View Full Version : Trigger grip on a famous camera
hsart
02-19-2010, 04:46 PM
Not that this is immediately relevant, but some special op friends thought this was very cool. A friend was a Soviet war photojournalist during WW2 and took what became the most famous photo of that era from the Russian side - the Raising of the Soviet Flag over the Reichstag in Berlin 1945. It was the Russian's "Iwo Jima flag" version. His Leica camera had a trigger grip which enabled him to shoot pics one handed while he held a Tokarev in his other hand. This camera sits on my bookshelf - a great gift from an amazing guy. btw, he was shot in the chest when he was a one year old in the Ukraine during the Russian Revolution. Hope these pics upload okay.
Ol'coot
02-19-2010, 05:46 PM
Very cool camera and a wonderful story.

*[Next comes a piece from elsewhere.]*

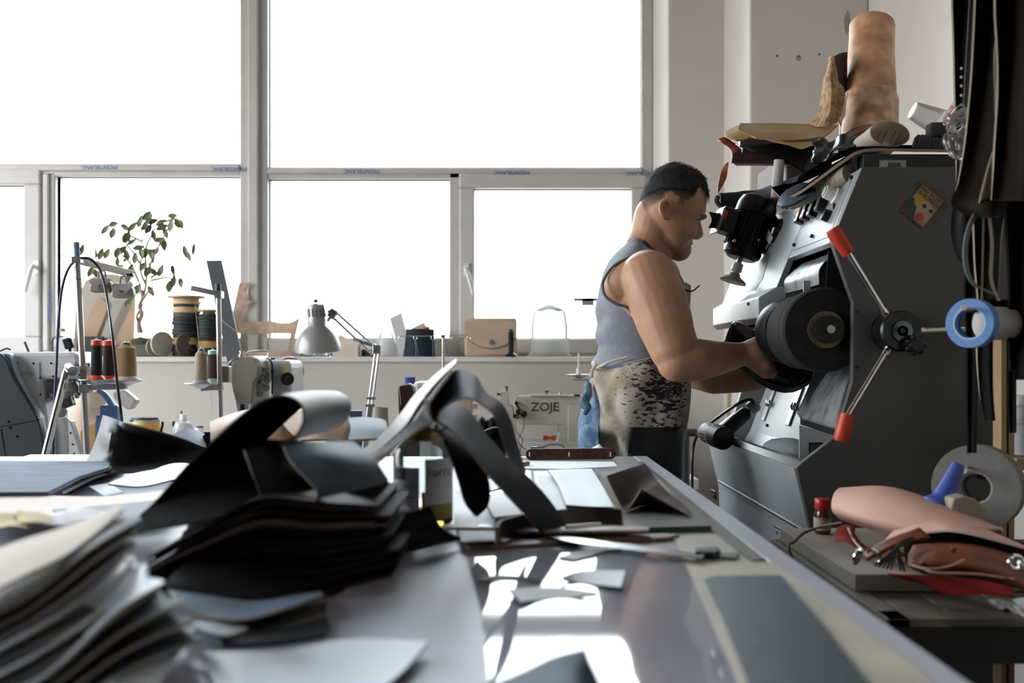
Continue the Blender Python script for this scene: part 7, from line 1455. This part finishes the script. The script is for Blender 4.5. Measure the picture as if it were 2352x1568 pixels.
B().patch(rows, .003, 1, 3).build('lower_wrap', mat('pale_hide_wrap', '#c4a486', .6, bump=.3, bs=90, var=.25, vs=25, col2='#a0745a', edge=(.4, .62), det=8), t)
for u0, u1 in ((.02, .33),):
    sb = B(); sb.patch([[A+d*lerp(u0, u1, v)+x_*math.cos(a_)*R0*1.125+y_*math.sin(a_)*R0*1.02 for a_ in [AA+.16*q for q in range(4)]] for v, AA in ((0, R(60)), (.5, R(72)), (1, R(86)))], .002, 2, 3); sb.build('dark_band', mat('brown_band', '#8c6446', .6), t)
t = thing('hide_piece', 'rough curled hide piece with dark inside left of the tall hide roll', 'leather', P(1900, 300, 2.62))
b = B(); b.patch([[P(1904, 132, 2.62), P(1914, 130, 2.60), P(1921, 150, 2.60)], [P(1896, 170, 2.60), P(1908, 172, 2.56), P(1926, 186, 2.58)], [P(1888, 215, 2.60), P(1910, 215, 2.54), P(1940, 205, 2.56)], [P(1880, 255, 2.60), P(1905, 258, 2.54), P(1932, 255, 2.56)], [P(1858, 286, 2.60), P(1890, 292, 2.54), P(1920, 282, 2.56)]], .004, 5, 5, .008, 20); b.build('rough_side', M_hide2, t)
b = B(); b.patch([[P(1912, 132, 2.64), P(1930, 122, 2.68), P(1945, 120, 2.70)], [P(1920, 165, 2.64), P(1935, 165, 2.68), P(1945, 170, 2.70)], [P(1930, 200, 2.64), P(1938, 205, 2.66), P(1943, 215, 2.68)]], .003, 4, 4); b.build('dark_inside', mat('hide_inside', '#2d201b', .7), t)
b = B(); b.patch([[P(1935, 205, 2.58), P(1940, 215, 2.6)], [P(1938, 240, 2.57), P(1942, 250, 2.6)], [P(1925, 275, 2.56), P(1930, 290, 2.58)]], .003, 3, 5, .004, 40); b.build('curled_edge', mat('pale_edge', '#c9b9a2', .8), t)
# cup, cloths, ribbed mat, wire coil
t = thing('plastic_cup', 'clear plastic cup tipped on its side on the machine top', 'cup', P(2150, 290, 2.1))
b = B(); b.lathe([(.028, 0), (.019, .062), (.017, .064), (0, .064)], P(2160, 282, 2.08), (P(2116, 262, 2.08)-P(2160, 282, 2.08)), 28, cap=False); b.build('cup_wall', thin_glass('cup_plastic', (.9, .9, .92), 1.45, .1, .35), t)
sheet('red_cloth', [[P(2105, 342, 2.1), P(2130, 320, 2.12), P(2150, 305, 2.14), P(2190, 238, 2.2)], [P(2112, 345, 2.06), P(2140, 326, 2.06), P(2160, 312, 2.06), P(2215, 250, 2.12)], [P(2125, 346, 2.02), P(2150, 334, 2.02), P(2180, 325, 2.02), P(2230, 300, 2.06)]], .003, [mat('faded_red_cloth', '#9c5560', .9, var=.5, vs=30, col2='#c4b2b2', bump=.4, bs=90)], 'crumpled faded red cloth behind the clear cup', 'cloth', 5, 5, .012, 26)
b = B()
for k in range(14): b.tube([P(2098+k*8, 345, 1.98), P(2104+k*8, 322, 2.0), P(2110+k*8, 314, 2.06)], .005, 8, 3)
tag(b.build('ribbed_fabric', mat('ribbed_dark', '#2b2c2d', .9)), 'dark ribbed knitted fabric under the clear cup', 'cloth')
b = B(); b.box(P(2150, 300, 2.02), (.035, .03, .03)); tag(b.build('sponge', mat('dark_sponge', '#3a3a3b', .95, bump=1, bs=200), smooth=0, bevel=.006), 'dark grey foam block between the cup and the wire coil', 'foam')
WD = 1.50
RZ_ = 1.78
t = thing('wire_coil', 'bundle of silvery wire hung beside the big leather pieces', 'wire', P(2190, 372, WD)); rr3 = random.Random(5)
b = B()
for k in range(38):
    low = k >= 13; cx_, cy_ = (2200+rr3.uniform(-8, 8), 278+rr3.uniform(-14, 14)) if not low else (2196+rr3.uniform(-8, 8), 332+rr3.uniform(-12, 12)); rx, ry = (rr3.uniform(22, 32), rr3.uniform(14, 24)) if not low else (rr3.uniform(18, 28), rr3.uniform(20, 34)); ph = rr3.uniform(-.5, .5)+(R(-35) if not low else R(55))
    ring = []
    for q in range(19):
        a_ = 2*PI*q/18; u, v = math.cos(a_)*rx, math.sin(a_)*ry*.55; ring.append(P(cx_+u*math.cos(ph)-v*math.sin(ph), cy_+u*math.sin(ph)+v*math.cos(ph), WD+.012*math.sin(a_+k)))
    b.tube(ring, .0010, 5, 1)
B().tube([P(2212, 262, 1.5), V((P(2214, 0, 1.5).x, 1.47, RZ_-.012))], .0008, 5, 1).build('hanging_cord', M_dark, t); b.build('wire_loops', mat('dull_wire', '#a5a39e', .42, .75), t)
# ================= hanging leathers on a rail (rail and hooks stand above the picture)
M_hb = mat('hanging_brown_leather', '#1a130d', .8, bump=.3, bs=140, var=.3, vs=12, spec=.12); M_hk = mat('hanging_black_leather', '#080808', .75, bump=.3, bs=140, spec=.12); M_re = mat('raw_leather_rim', '#9a8b76', .9)
RZ = 1.78
t = thing('hanging_rail', 'dark steel rail above the machine corner from which leathers hang', 'rail', (.9, 1.5, RZ)); B().tube([(.50, 1.46, RZ), (XR, 1.46, RZ)], .012, 12, 1).build('rail_bar', M_dark, t)
B().tube([(.50, 1.56, RZ), (XR, 1.56, RZ)], .012, 12, 1).build('rail_bar', M_dark, t)
def hang(name, pts, D, m, label, bow=.02, th=.003, mats=None, lean=0.0):
    """leather hanging down: outline points as (left x, right x, y) rows"""
    rows = []
    for i, (xl, xr, y) in enumerate(pts):
        q = []
        for k in range(5):
            u = k/4; x = lerp(xl, xr, u); q.append(P(x, y+0*u, D+bow*math.sin(u*PI*1.3+i*.25)+lean*i))
        rows.append(q)
    sheet(name, rows, th, mats or [m, m, M_re], label, 'leather', 3, 4, .003, 9)
hang('hanging_leather', [(2184, 2250, -200), (2186, 2248, 0), (2188, 2240, 80), (2192, 2235, 200), (2194, 2228, 300), (2196, 2222, 420), (2184, 2230, 520), (2196, 2235, 580), (2212, 2240, 605)], 1.56, M_hk, 'leftmost black-brown hanging leather with a row of small holes', .015, .003, [M_hk, M_hk, M_re])
b = B()
for y in (157, 177, 197, 219, 241): b.ell(P(2208, y, 1.538), (.0022, .001, .0022), n=8, k=6)
b.build('punched_holes', M_white, bpy.data.objects['hanging_leather'])
hang('hanging_leather', [(2246, 2320, -200), (2240, 2322, 0), (2234, 2324, 100), (2226, 2326, 220), (2216, 2330, 330), (2200, 2334, 420), (2186, 2310, 470), (2240, 2298, 498)], 1.40, M_hb, 'large brown hanging leather with pale raw left edge', .03, .003, [M_hb, M_hb, M_re])
hang('hanging_leather', [(2290, 2370, -200), (2286, 2370, 0), (2290, 2372, 120), (2286, 2375, 260), (2282, 2380, 380), (2276, 2380, 460)], 1.34, M_hb, 'brown hanging leather in front at the right frame edge', .025, .003)
hang('hanging_leather', [(2305, 2400, 430), (2308, 2400, 480), (2312, 2400, 560), (2316, 2400, 700), (2318, 2400, 800), (2322, 2400, 872)], 1.44, M_hk, 'black hanging leather mass at the right edge under the brown ones', .02, .004, [M_hk, M_hk, M_hk])
hang('hanging_leather', [(2235, 2312, 470), (2238, 2300, 540), (2240, 2296, 620), (2246, 2290, 700), (2244, 2280, 800), (2250, 2282, 900), (2262, 2286, 966)], 1.50, M_hk, 'long black strap with slanted end behind the blue tape roll', .01, .003)
hang('hanging_leather', [(2218, 2246, 540), (2218, 2244, 700), (2222, 2243, 850), (2222, 2243, 1040)], 1.53, M_hk, 'narrow black strap hanging left of the blue tape roll', .006, .003, [M_hk, M_hk, M_hk])
hang('hanging_leather', [(2316, 2330, 850), (2317, 2331, 900), (2318, 2332, 950), (2322, 2333, 994)], 1.42, M_hk, 'narrow black strap end in front of the plastic tubs', .004, .003, [M_hk, M_hk, M_hk])
for pts, w, m, l in (([(2244, 475), (2222, 520), (2212, 570), (2216, 620), (2232, 652), (2262, 668), (2280, 676)], .009, mat('grey_loop', '#5e666b', .6), 'grey strap loop curving under the large brown leather'),
                     ([(2308, -60), (2300, 60), (2290, 200), (2294, 300), (2270, 380), (2252, 450), (2246, 480)], .006, M_re, 'thin pale raw-edge strip hanging over the large brown leather'),
                     ([(2281, -40), (2296, 30), (2284, 120), (2286, 230), (2288, 320)], .004, M_re, 'short pale leather edge hanging between the brown leathers'),
                     ([(2258, 490), (2256, 600), (2254, 690)], .004, mat('tan_lace', '#7d6550', .7), 'thin tan lace above the blue tape roll'),
                     ([(2270, 500), (2276, 560), (2274, 640), (2292, 690)], .006, M_re, 'thin pale-edged lace right of the grey loop')):
    b = B(); L0 = [P(x, y, 1.37+.04*(y > 460)) for x, y in pts]; b.patch([[p, p+V((w, .006, 0))] for p in L0], .002, 2, 6); tag(b.build('leather_lace', m, smooth=60), l, 'lace')
# tool hanging at the upper right edge
t = thing('hand_tool', 'black and orange-red tool handle hanging on the wall at the upper right edge', 'tool', P(2352, 180, 1.9))
B().cyl(P(2358, 92, 1.9), P(2360, 122, 1.9), .016).build('tool_end', M_dark, t); B().cyl(P(2360, 122, 1.9), P(2362, 148, 1.9), .016).build('tool_band', M_redgrip, t); B().cyl(P(2362, 148, 1.9), P(2366, 185, 1.9), .013).build('tool_neck', M_dark, t); B().cyl(P(2364, 185, 1.9), P(2362, 268, 1.9), .010).build('tool_shaft', mat('faded_red_cloth', '#9c5560'), t)
B().cyl(P(2362, 92, 1.9), V((XR-.001, 1.9, P(0, 92, 1.9).z+.02)), .004).build('hook', M_dark, t)
# wooden upright rack with shelf and tubs
M_rk = mat('rack_wood', '#9c8360', .75, var=.25, vs=14, stretch=(1, 1, .2)); DR = 1.72
t = thing('wooden_rack', 'raw wooden rack post and shelf at the right edge', 'rack', V((P(2310, 0, DR).x, DR, 0)))
for x in (2300, 2318): a = P(x, 690, DR); B().bb((a.x, DR, 0), (a.x+.009, DR+.03, a.z)).build('rack_post', M_rk, t, smooth=0)
a = P(2322, 1050, DR); B().bb((a.x, DR-.02, a.z-.02), (XR-.01, DR+.25, a.z)).build('rack_shelf', M_rk, t, smooth=0)
a2 = P(2326, 1440, DR); B().bb((a.x, DR-.02, .26), (XR-.01, DR+.25, .28)).build('rack_shelf', M_rk, t, smooth=0)
for i, (x, y0, y1, z, l) in enumerate(((2366, 1050, 908, 0, 'upper white translucent tub on the rack shelf'),)):
    c0 = P(x, y0-.5, DR+.06); t = thing('plastic_tub', l, 'tub', c0); h = P(0, y1, DR+.06).z-c0.z; r = .036
    B().lathe([(0, .001), (r*.9, .001), (r, h*.55), (r*1.08, h*.56), (r*1.08, h*.62), (r*1.0, h*.63), (r*1.02, h*.86)], c0, n=36, cap=False).build('tub_wall', mat('tub_white', '#8e9092', .4), t)
    B().lathe([(r*1.02, h*.84), (r*1.12, h*.85), (r*1.12, h*.94), (r*1.02, h), (0, h)], c0, n=36).build('tub_lid', mat('tub_lid', '#a9abac', .35), t)
a = P(2232, 706, 1.57); B().bb((P(2245, 0, 1.45).x, 1.462, a.z-.012), (P(2300, 0, DR).x, 1.482, a.z+.006)).build('rack_arm', M_hk, t, smooth=0); a = P(2232, 1080, 1.72); B().bb((a.x, DR-.02, a.z-.012), (P(2300, 0, DR).x, DR, a.z+.006)).build('rack_arm', M_hk, t, smooth=0)
rackthing = t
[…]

I would cherish such a gift with such amazing history from a special friend.
INDYFAN
02-19-2010, 05:55 PM
As a photo-buff and equipment-junkie for over fifty years, I have only one thing to say about that beat-up ancient camera you have pictured ---WOW!!!!!!!!
With the story and the provenence you have on the camera I think it might be very valuable. Get as much of the story verified and documented as you can, and be prepared for the Ruskies to demand their camera back!

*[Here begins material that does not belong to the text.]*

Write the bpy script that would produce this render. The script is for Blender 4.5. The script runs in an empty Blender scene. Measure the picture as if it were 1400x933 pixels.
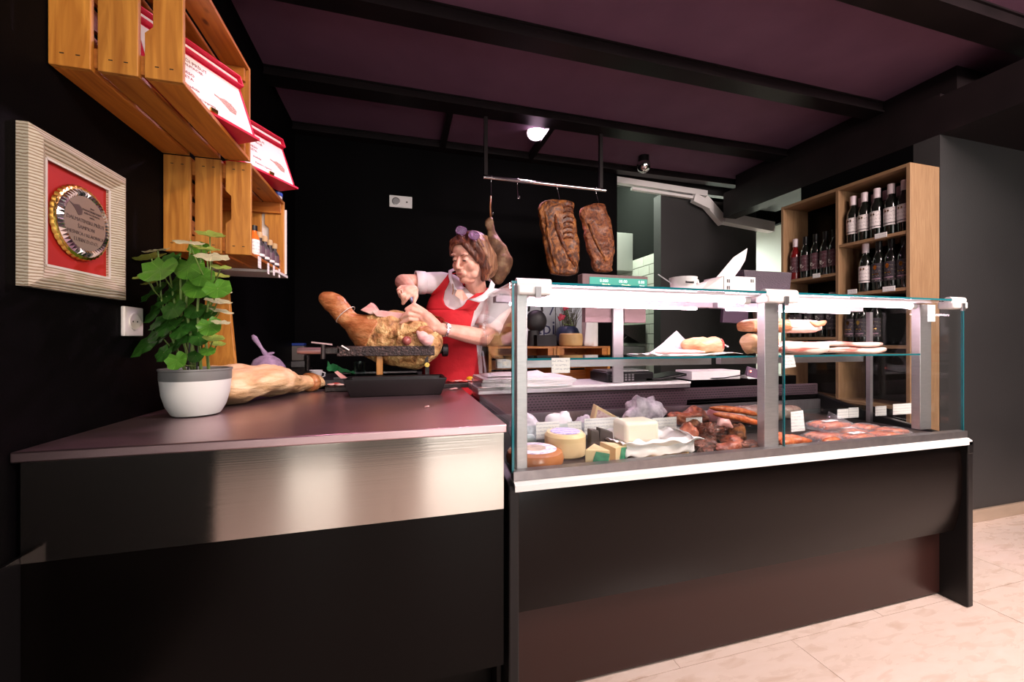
import bpy, bmesh, math, random
from mathutils import Vector as V, Matrix, noise
random.seed(7)
SC = bpy.context.scene
COL = SC.collection
PI = math.pi
# ------------------------------------------------------------------ camera, world, lights, exposure
YAW = 0.2677; CH = 1.04; FP = 543.0
FW = V((math.sin(YAW), math.cos(YAW), 0)); RT = V((math.cos(YAW), -math.sin(YAW), 0)); UP = V((0, 0, 1))
cam = bpy.data.cameras.new('camera'); cam.lens = FP / 1400 * 36; cam.sensor_width = 36; cam.clip_start = 0.02
camo = bpy.data.objects.new('camera', cam); COL.objects.link(camo)
camo.location = (0, 0, CH); camo.rotation_euler = (PI / 2, 0, -YAW); SC.camera = camo
w = bpy.data.worlds.new('world'); SC.world = w; w.use_nodes = True
w.node_tree.nodes['Background'].inputs[0].default_value = (0.55, 0.52, 0.6, 1)
w.node_tree.nodes['Background'].inputs[1].default_value = 0.01
SC.view_settings.view_transform = 'Standard'; SC.view_settings.look = 'None'
SC.view_settings.exposure = 0.0; SC.view_settings.gamma = 1.0; SC.view_settings.use_curve_mapping = False
SC.cycles.use_denoising = True; SC.cycles.transparent_max_bounces = 32; SC.cycles.max_bounces = 9
SC.cycles.sample_clamp_indirect = 6.0; SC.cycles.caustics_reflective = False; SC.cycles.caustics_refractive = False

def light(name, kind, loc, tgt, power, col, size=0.5, size_y=None, spot=None, blend=0.5):
    l = bpy.data.lights.new(name, kind); l.energy = power; l.color = col
    if kind == 'AREA':
        l.size = size
        if size_y: l.shape = 'RECTANGLE'; l.size_y = size_y
    else: l.shadow_soft_size = size
    if kind == 'SPOT': l.spot_size = spot; l.spot_blend = blend
    o = bpy.data.objects.new(name, l); COL.objects.link(o); o.location = loc
    d = V(tgt) - V(loc); o.rotation_euler = d.to_track_quat('-Z', 'Y').to_euler()
    return o
# ceiling lamps of the customer area (above and beside the viewer), shop window daylight behind the viewer
light('shop_ceiling_light', 'AREA', (2.6, -0.2, 2.5), (2.7, 0.6, 0), 185, (1.0, 0.82, 0.76), 1.6, 0.8)
light('shop_ceiling_light', 'AREA', (0.5, -1.0, 2.5), (0.2, 1.4, 0.9), 17, (1.0, 0.86, 0.76), 0.9, 0.4)
light('track_spot', 'SPOT', (0.75, -0.35, 2.35), (-0.55, 1.5, 1.5), 75, (1.0, 0.76, 0.52), 0.04, spot=0.75, blend=0.8)
light('track_spot', 'SPOT', (0.95, 0.3, 2.5), (-0.05, 1.95, 1.05), 120, (1.0, 0.80, 0.84), 0.05, spot=0.85, blend=0.8)
light('counter_spot', 'SPOT', (-0.25, 1.50, 2.56), (-0.2, 1.45, .8), 34, (1.0, 0.50, 0.72), 0.06, spot=1.5, blend=0.9)
light('kitchen_light', 'AREA', (2.05, 3.75, 2.8), (2.45, 4.3, 1.4), 38, (0.90, 1.0, 0.86), 0.8)
light('kitchen_light', 'AREA', (4.6, 4.2, 2.3), (4.9, 4.6, 0.8), 90, (0.93, 1.0, 0.90), 0.8)
light('grey_wall_light', 'AREA', (3.9, 0.2, 2.15), (3.6, 1.5, 1.5), 5, (0.9, 1.0, 0.92), 0.6)  # weak greenish area light aimed at the grey right wall

# ------------------------------------------------------------------ pixel helpers (1400 x 933)
def ray(u, v): return FW + RT * ((u - 700) / FP) + UP * ((466.5 - v) / FP)
CP = V((0, 0, CH))
def W(u, v, t): return CP + ray(u, v) * t
def onZ(u, v, z): r = ray(u, v); return CP + r * ((z - CH) / r.z)
def onY(u, v, y): r = ray(u, v); return CP + r * (y / r.y)
def onX(u, v, x): r = ray(u, v); return CP + r * (x / r.x)

# ------------------------------------------------------------------ materials
def nm(name):
    m = bpy.data.materials.new(name); m.use_nodes = True
    return m, m.node_tree.nodes, m.node_tree.links, m.node_tree.nodes['Principled BSDF']
def coords(N, L, scale=(1, 1, 1), kind='Object'):
    tc = N.new('ShaderNodeTexCoord'); mp = N.new('ShaderNodeMapping'); mp.inputs['Scale'].default_value = scale
    L.new(tc.outputs[kind], mp.inputs['Vector']); return mp.outputs['Vector']
def ramp(N, L, fac, stops):
    r = N.new('ShaderNodeValToRGB'); e = r.color_ramp.elements
    while len(e) < len(stops): e.new(0.5)
    for k, (p, c) in enumerate(stops): e[k].position = p; e[k].color = (*c[:3], 1)
    L.new(fac, r.inputs[0]); return r.outputs[0]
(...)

It is quite a piece of photographic war history. Chances are that the camera is or could be operational. I used to have a Lieca IIIg with collapsible 3.5 lens which took the phenomonally sharpest frames of anything I've ever owned (and that includes the 16 MP digital I'm using now!) Damn, I wish I had that camera back.
hsart
02-19-2010, 06:12 PM
As a photo-buff and equipment-junkie for over fifty years, I have only one thing to say about that beat-up ancient camera you have pictured ---WOW!!!!!!!!
With the story and the provenence you have on the camera I think it might be very valuable. Get as much of the story verified and documented as you can, and be prepared for the Ruskies to demand their camera back!
It is quite a piece of photographic war history. Chances are that the camera is or could be operational. I used to have a Lieca IIIg with collapsible 3.5 lens which took the phenomonally sharpest frames of anything I've ever owned (and that includes the 16 MP digital I'm using now!) Damn, I wish I had that camera back.
I agree ... it does have WOW factor. I worked in Moscow for five years in the early 90s and met the photographer. We drank 'vodka' or something called that and he reminisced about the bad old days of Stalin and the war. He loved Bill Clinton though and always had a new joke for me when I visited. The camera is operational - old Leicas never die - and he entrusted me with his photo archive before he passed away in '97. CNN did a 12 minute documentary on his amazing life and also on my "discovery" of this old pensioner living in poverty in an industrial area of Moscow... so my provenance is perfected. I lent the camera to a few museum exhibitions in the last ten years, so this is a kind of open and notorious possession that should defend me from any Russian nationalistic demands.